Below are several entries. Transcribe exactly those lines that fall from the one with "Write part 5" through the one with "(.09, .12, .17)))", end lines included.

_ITEMS_
__________

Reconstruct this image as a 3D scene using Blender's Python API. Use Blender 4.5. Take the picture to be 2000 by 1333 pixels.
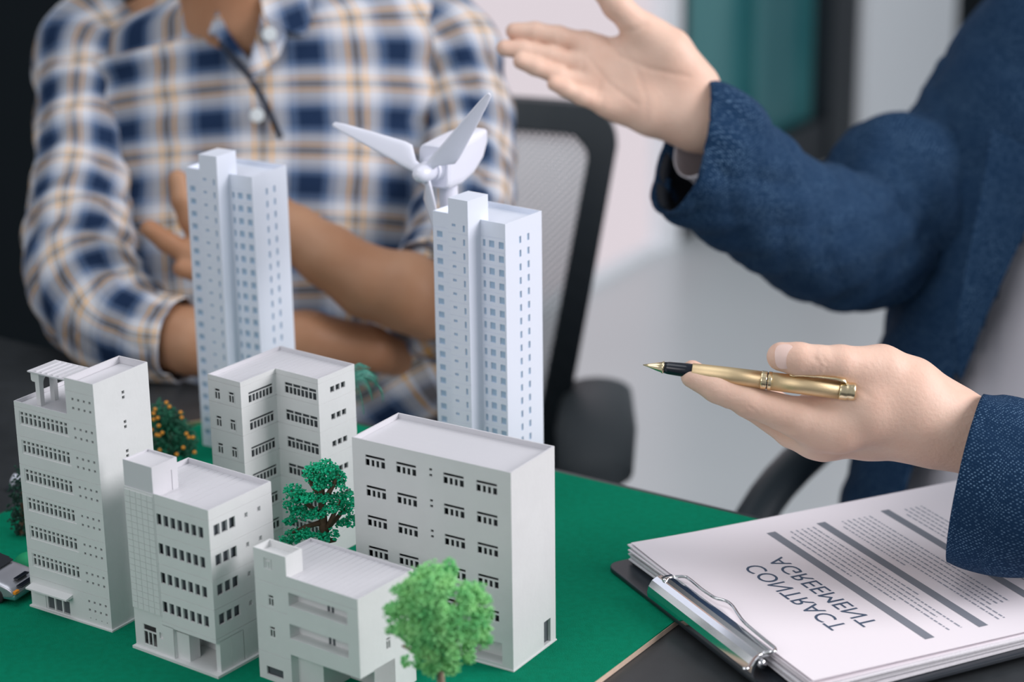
import bpy, math, random
import numpy as np
from mathutils import Vector, Matrix
PI = math.pi
for o in list(bpy.data.objects): bpy.data.objects.remove(o)
COL = bpy.context.scene.collection
SC = bpy.context.scene

# ------------------------------------------------------------------ camera, world, lights
FPX, PITCH, ROLL = 4208.84, 0.324738, -0.0134745
CAMZ = 0.58
_f = np.array([0, math.cos(PITCH), -math.sin(PITCH)]); _u0 = np.array([0, math.sin(PITCH), math.cos(PITCH)]); _x0 = np.array([1, 0, 0.])
FW = _f
RX = _x0*math.cos(ROLL)+_u0*math.sin(ROLL)
UP = -_x0*math.sin(ROLL)+_u0*math.cos(ROLL)
OC = np.array([0, 0, CAMZ])
cam = bpy.data.cameras.new('camera'); camo = bpy.data.objects.new('camera', cam); COL.objects.link(camo)
camo.matrix_world = Matrix(((RX[0], UP[0], -FW[0], 0), (RX[1], UP[1], -FW[1], 0), (RX[2], UP[2], -FW[2], CAMZ), (0, 0, 0, 1)))
cam.sensor_width = 36; cam.lens = FPX/2000*36; cam.clip_start = .05; cam.clip_end = 50
cam.dof.use_dof = True; cam.dof.focus_distance = 1.315; cam.dof.aperture_fstop = 4.8
SC.camera = camo
SC.view_settings.view_transform = 'Standard'; SC.view_settings.look = 'None'
SC.view_settings.gamma = 1; SC.view_settings.exposure = 0.0; SC.view_settings.use_curve_mapping = False
w = bpy.data.worlds.new('world'); SC.world = w; w.use_nodes = True
w.node_tree.nodes['Background'].inputs[0].default_value = (.88, .93, 1.0, 1)
w.node_tree.nodes['Background'].inputs[1].default_value = .36
def area(name, loc, tgt, sx, sy, power, col):
    l = bpy.data.lights.new(name, 'AREA'); l.shape = 'RECTANGLE'; l.size = sx; l.size_y = sy; l.energy = power; l.color = col
    o = bpy.data.objects.new(name, l); COL.objects.link(o); o.location = loc
    o.rotation_euler = (Vector(tgt)-Vector(loc)).to_track_quat('-Z', 'Y').to_euler(); return o
area('window_daylight', (2.6, .95, 1.25), (0, 1.25, .05), 1.6, 1.5, 88, (1.0, .95, .98))
area('ceiling_lamp', (-.5, 1.3, 2.0), (-.1, 1.4, 0), 1.5, 1.3, 12, (.95, .96, 1.0))  # unseen overhead light added as cool bluish fill

area('front_window_daylight', (-1.4, -.75, 1.35), (0, 1.25, .05), 1.8, 1.3, 19, (1.0, .95, .97))  # unseen fill light added to brighten the left-facing walls

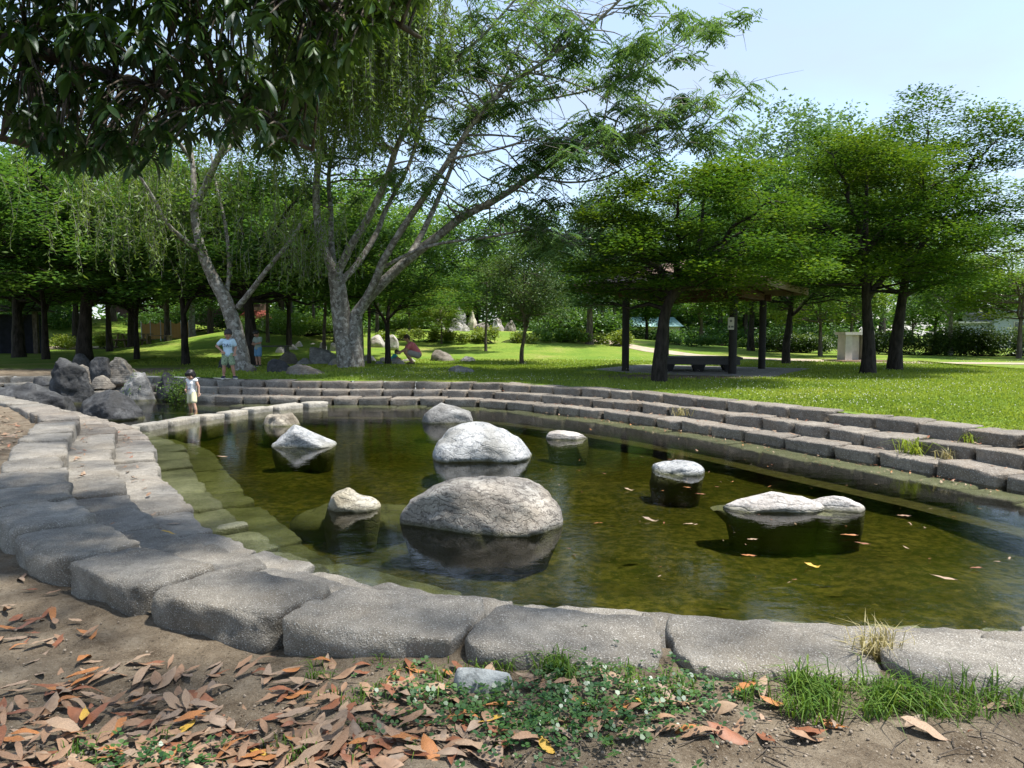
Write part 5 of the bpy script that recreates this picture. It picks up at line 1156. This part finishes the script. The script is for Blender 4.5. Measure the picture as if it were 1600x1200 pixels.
# boy with hand on hip at the far wall
yb = 17.85; xb = xat(357, yb)
M_bt = cloth('light_blue_tee', (.46, .62, .72), .05); t = NT('patterned_green_cotton'); v = t.vec(); t.pbsdf(t.ramp(t.noise(v, 26, 3), [(.42, (.17, .24, .15)), (.52, (.30, .38, .24)), (.6, (.10, .14, .09))]), .9); M_bs = t.m
root, q = person('boy in light blue lettered t-shirt and green shorts, hand on hip', (xb, yb, G(xb, yb)+.01), .22, 1.2,
    stand(elR=(-.215, .03, .66), wrR=(-.105, -.06, .565), elL=(.15, .03, .63), wrL=(.135, -.045, .52), knL=(.085, -.02, .265), anL=(.115, .0, .05), toL=(.16, -.07, .03), knR=(-.075, -.01, .265), anR=(-.09, .01, .05), toR=(-.10, -.085, .03), head=(.02, -.045, .885), hr=.09),
    M_bt, M_bs, M_skin_t, M_hair, 'short', cloth('navy_canvas', (.03, .035, .06)), .25, .6, True, ((0, -1, 0), (.6, 0, -1)))
fc = bpy.data.curves.new('shirt_lettering', 'FONT'); fc.body = 'DAL'; fc.size = .11; fc.extrude = .006; fc.align_x = 'CENTER'; fc.space_character = 1.15
_t = bpy.data.objects.new('tmp_text', fc); COL.objects.link(_t); bpy.context.view_layer.update(); _m = bpy.data.meshes.new_from_object(_t.evaluated_get(bpy.context.evaluated_depsgraph_get())); bpy.data.objects.remove(_t); tx = link('shirt_lettering', _m); tx.parent = root; tx.location = (0, -.122, .775); tx.rotation_euler = (math.pi/2, 0, 0); _m.materials.clear(); _m.materials.append(cloth('navy_print', (.09, .12, .17)))
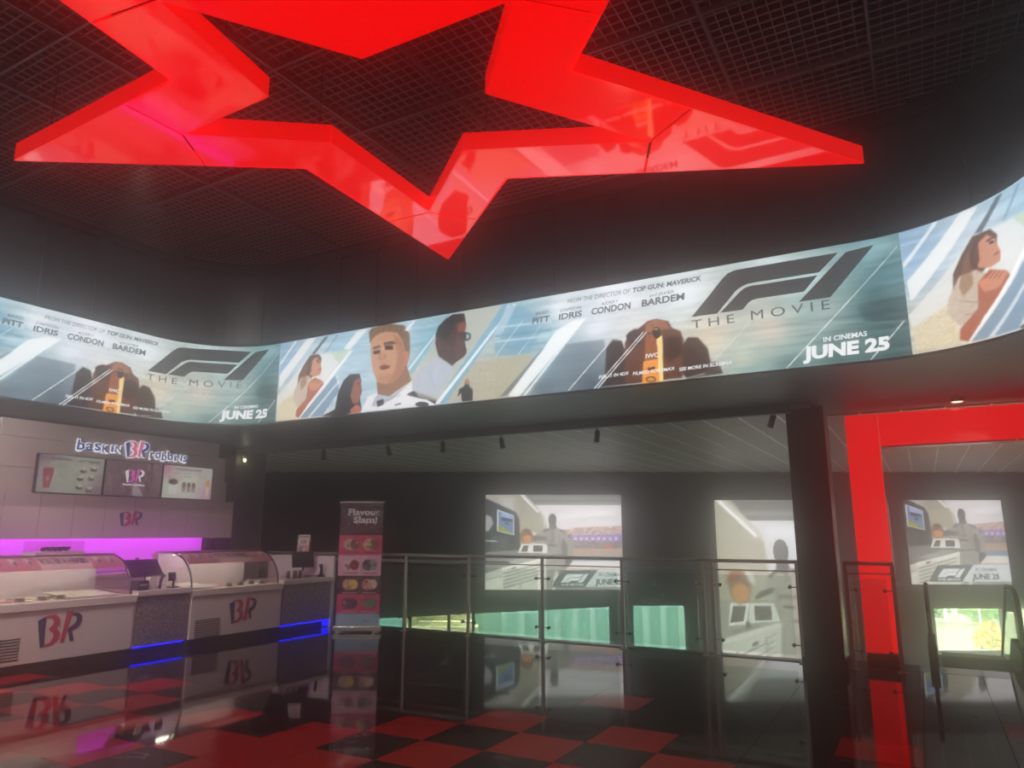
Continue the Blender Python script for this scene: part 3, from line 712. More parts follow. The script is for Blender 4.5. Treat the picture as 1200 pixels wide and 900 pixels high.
# emblem (two swept bands and an upright)
emb = [[(122, 527), (200, 432), (262, 352), (292, 322), (326, 307), (370, 299), (808, 225), (724, 312), (716, 318), (420, 364), (385, 371), (355, 385), (330, 403), (242, 510)],
       [(257, 507), (345, 412), (372, 390), (402, 380), (440, 375), (712, 331), (648, 408), (430, 440), (404, 448), (386, 462), (362, 492)],
       [(845, 222), (976, 190), (772, 434), (626, 455)]]
A1.c = (A1.c - 150) * 1.17 + 148
emb_uv = [[T(P4(*p)) for p in sh] for sh in emb]
TXT = [  # text, left end, right end (tracing frame, baseline), cap height in metres, weight, slant, material
    ('FROM THE DIRECTOR OF', (665, 356), (738.5, 343.5), .047, .0, .18, 'd'), ('TOP GUN: MAVERICK', (741, 343), (822, 328.5), .05, .035, .18, 'd'),
    ('BRAD', (628, 370), (643, 367), .036, 0, .1, 'd'), ('PITT', (624, 379.5), (644, 376.5), .068, .032, .1, 'd'),
    ('DAMSON', (657, 366), (681, 362), .036, 0, .1, 'd'), ('IDRIS', (655, 375), (682, 370.5), .068, .032, .1, 'd'),
    ('KERRY', (706, 358), (725, 354.5), .036, 0, .1, 'd'), ('CONDON', (693, 369), (739, 361.5), .072, .032, .1, 'd'),
    ('and JAVIER', (761, 348.5), (790, 343.5), .036, 0, .1, 'd'), ('BARDEM', (752, 359.5), (802, 351), .072, .032, .1, 'd'),
    ('T H E', (811, 385.5), (861, 378), .085, .0, 0, 'd'), ('M O V I E', (880.5, 375), (973, 362), .09, .0, 0, 'd'),
    ('IN CINEMAS', (965, 401), (1016, 393.5), .045, .02, .08, 'w'), ('JUNE 25', (941, 421.5), (1043, 409), .118, .05, .08, 'w'),
    ('FEEL IT IN 4DX', (702, 444), (737, 439), .034, .02, .1, 'w'), ('FILMED FOR IMAX', (742, 440), (791, 433.5), .034, .02, .1, 'w'), ('SEE MORE IN SCREENX', (796, 435), (858, 426.5), .034, .02, .1, 'w'),
    ('IWC', (757, 420), (772, 418), .045, .02, 0, 'w')]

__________

_RESULT OF THIS TASK_
Write part 5 of the bpy script that recreates this picture. It picks up at line 1156. This part finishes the script. The script is for Blender 4.5. Measure the picture as if it were 1600x1200 pixels.
# boy with hand on hip at the far wall
yb = 17.85; xb = xat(357, yb)
M_bt = cloth('light_blue_tee', (.46, .62, .72), .05); t = NT('patterned_green_cotton'); v = t.vec(); t.pbsdf(t.ramp(t.noise(v, 26, 3), [(.42, (.17, .24, .15)), (.52, (.30, .38, .24)), (.6, (.10, .14, .09))]), .9); M_bs = t.m
root, q = person('boy in light blue lettered t-shirt and green shorts, hand on hip', (xb, yb, G(xb, yb)+.01), .22, 1.2,
    stand(elR=(-.215, .03, .66), wrR=(-.105, -.06, .565), elL=(.15, .03, .63), wrL=(.135, -.045, .52), knL=(.085, -.02, .265), anL=(.115, .0, .05), toL=(.16, -.07, .03), knR=(-.075, -.01, .265), anR=(-.09, .01, .05), toR=(-.10, -.085, .03), head=(.02, -.045, .885), hr=.09),
    M_bt, M_bs, M_skin_t, M_hair, 'short', cloth('navy_canvas', (.03, .035, .06)), .25, .6, True, ((0, -1, 0), (.6, 0, -1)))
fc = bpy.data.curves.new('shirt_lettering', 'FONT'); fc.body = 'DAL'; fc.size = .11; fc.extrude = .006; fc.align_x = 'CENTER'; fc.space_character = 1.15
_t = bpy.data.objects.new('tmp_text', fc); COL.objects.link(_t); bpy.context.view_layer.update(); _m = bpy.data.meshes.new_from_object(_t.evaluated_get(bpy.context.evaluated_depsgraph_get())); bpy.data.objects.remove(_t); tx = link('shirt_lettering', _m); tx.parent = root; tx.location = (0, -.122, .775); tx.rotation_euler = (math.pi/2, 0, 0); _m.materials.clear(); _m.materials.append(cloth('navy_print', (.09, .12, .17)))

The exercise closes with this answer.